There's one critical difference though: this allows me to interrupt the process early. If I find an invalid orb placement, I can stop right there and start over. I don't have to calculate the rest of the permutation.

That helps, slightly, but I still expect a lot of retries.

What I'm trying to do is build this by induction. If I solve the problem for N, I can solve it for N+1. I need a problem statement where that works and is somewhat efficient.

So here it is:
PlaceOrbsInLands(list of lands remaining, list of orbs remaining)

This either returns a list of pairs of lands and orbs, or "failure". Each valid permutation has equal probability, and probability of failure is proportional to the number of invalid permutations.

The base case (N=1) is simple. If that 1 orb is valid for that 1 land, return a single pair of that land and that orb. If not, return failure.

So, for the induction step, we try to place 1 orb.

We have to first account for permutations that fail at that step: we should have an M/N probability of failing outright, where M is the number of invalid orbs for the first land, and N is the total remaining.

So, we can try the orbs in a random order. If the first one fails, we know M is at least one, and so we should randomly return failure 1/N of the time.

If we move on to trying a second orb after a failure, and that one also fails, we should return failure a total of 2/N of the time. But we already did the 1/N check, so at this stage we should return failure 1/(N-1) of the time, to increase the total probability to where we need it.

OK, so what if an orb placement succeeds? We still have to place the rest of them. For that, we call PlaceOrbsInLands for our remaining set of lands and orbs. If it succeeds, great. We add the one pair placed in this step, and return the list.

If it fails, we need to decide whether to stop at this step. We want to do that in such a way that the overall probability of returning failure is proportional to the number of valid permutations given our input state.

This is actually easy. The probability of stopping based on this specific orb that we placed should be 1/N * (probability of a valid combination based on having placed that orb). Well, the probability of PlaceOrbsInLands failing is equal to the second term in that multiplication, so we can treat this the same as an invalid pairing. It doesn't really matter that there might be some valid ones.

And now I have to rewrite my placement algorithm because I realized while writing this that I took some shortcuts that may not be valid.

Turns out I do not understand this as well as I thought.

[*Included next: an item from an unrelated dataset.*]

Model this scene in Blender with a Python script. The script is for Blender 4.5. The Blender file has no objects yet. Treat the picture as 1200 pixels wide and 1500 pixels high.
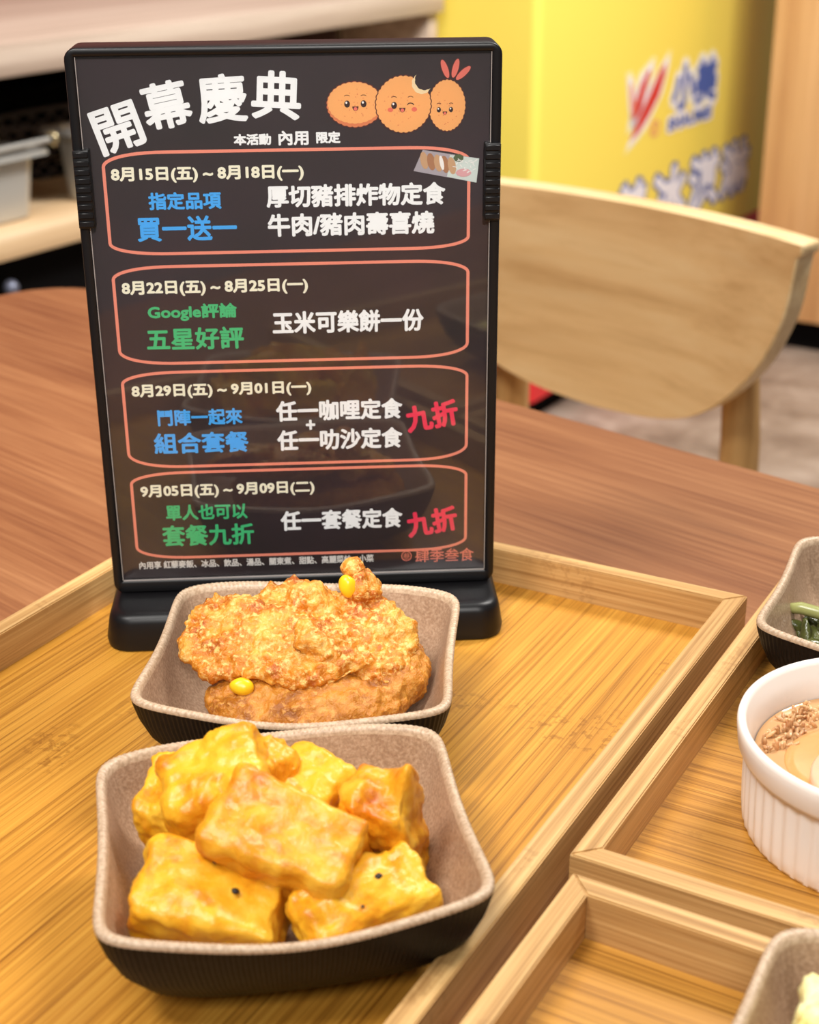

PlaceOrbsInLands in this example (even though that's not quite how I actually wrote it) has a probability of failure that's proportional to the ideal failure probability, for one step, but it's lower than that ideal. For it to be the same, we'd have to stop everything immediately after encountering any failure. But, if it is the same, we end up with an equivalent of trying every permutation.

The naive algorithm is not as slow as I expected, in this case. I suspect that in other cases we'll have a problem.

So, I still have no good solution. I guess we go naive for now.

@viridian Here's the function that decides it: https://github.com/zenorogue/hyperrogue/blob/master/orbgen.cpp#L216

Orbs that are useless, forbidden, dangerous, or burn are not allowed.

@viridian Oh, also, olrPNever is not allowed.

@madewokherd so, functionally, for each orb/land combination there is exactly one orb-land-relationship, and at this stage we only care about "allowed" vs. "not allowed" (and later logic determines whether the orb gets placed as a "collect 25" thing or a prize or just laying around somewhere or something?)

my thought is — I don't know if this has a name, but it's an algorithm that I've used before to great success — is to build out a tree where at each node you branch off of whichever orb / land has the fewest options*, until you get to a point where you can calculate the number of remaining legal combinations (as n! or something), then sum those back up the tree as total number of combinations under each branch (so if orb 1 going in land A leaves 10 legal combinations and orb 1 going in land B leaves 23 combinations, choose A1 10/33 times).

*which is kind of getting at "whichever choice locks in the most information"

(maybe) a key to this being computable is to recognize equivalence classes — if every [remaining?] orb that can go into A can also go into B, C, and D, then treat A-D as a group & say an orb that can go into A-E as having two options of {A-D, E} ? or just treat A-D as a zone that accept 4 orbs and has combinatoric mass 4!= 24?

or possibly more important is identifying subgraphs were placing orb A can't affect the placement of orb B, b/c then you can do those separately & just multiply… if group M and group P are mostly disjoint except that orb Z can go into either, choosing orb Z as either M or P as your next pic

once you get down to "these n orbs go in these n slots, these k different orbs can go into these k different spots, etc" you can compute that weight as n! * k!

there's probably a lot of things like that that don't help in the general case but might in the specific case depending on the shape constraints

my real answer is to start with a very restricted subset of your orbs, write test cases for "how many possibilities remain given these selections so far?", and TDD your way through it by adding orbs with more kinds of restraints; that should guide you to the most relevant optimizations / simplifications.

@viridian Is this approach still going to work when I start randomizing land unlock requirements (which means I have to calculate reachability)?